The other thing that gets me is when the dogs communicate with each other.

When I got married 2 years ago, Butchie got a stepbrother: a cockapoo named Scruffy.

One night we were awakened by the sound of scratching. It was Scruffy, pawing at our bedroom door to wake us up. Since he never does this, generally sleeping downstairs in the living room with Butchie, we figured he must really have to lift a leg. No one really appreciates his frequent offerings of dog pee on the hardwood floors. So this was something worth attending to.

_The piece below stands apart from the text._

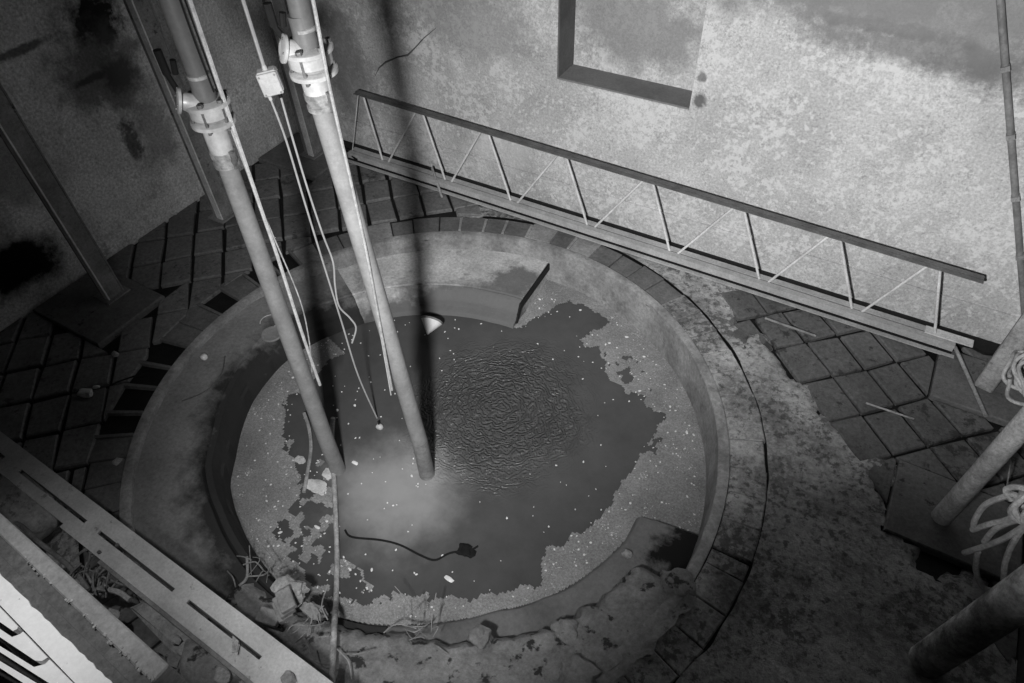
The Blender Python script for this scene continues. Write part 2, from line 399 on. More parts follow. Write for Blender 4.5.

But when we got up to let him out, there was Butchie waiting at the bottom of the staircase, looking up helplessly and panting louder than Fat Albert on a treadmill. Butchie has arthritis and cannot climb the stairs to the bedrooms. HE was the one who had the midnight emergency.

Scruffy was just the messenger. He went back to sleep.

So did Scruffy read Butchie’s mind? It’s possible of course that he simply understood Butchie’s pacing by the front door as a cry for help and did what any good brother would do. Or maybe Butch told him to go upstairs and get us.

That’s it! What if Butchie is actually planting ideas in my head? What if HE’s the one who wanted a walk, or the ride in the car, or a bowl of ice cream, and he planted the seeds in my brain??

That might explain why I keep ordering pizza.

Monday, January 1, 2007

Recuperation

I’m not sure what I’m going to do today.

It’s New Year’s Day, and I am home alone. My daughter slept at a friend’s house last night, my husband has already gone to work, and I am sitting here wondering what to do with this rainy cold afternoon.

I could take down the Christmas tree. It would be nice to get all of the ornaments and doodads back into the big blue bins and get the house back to normal.

I could look at that "list of ideas" (resolutions) I made for myself a few days ago. Email someone? Call a relative? Start cooking up something in my crockpot?

Nah… I’m officially declaring today a day of rest. Thank goodness for Ibuprofen.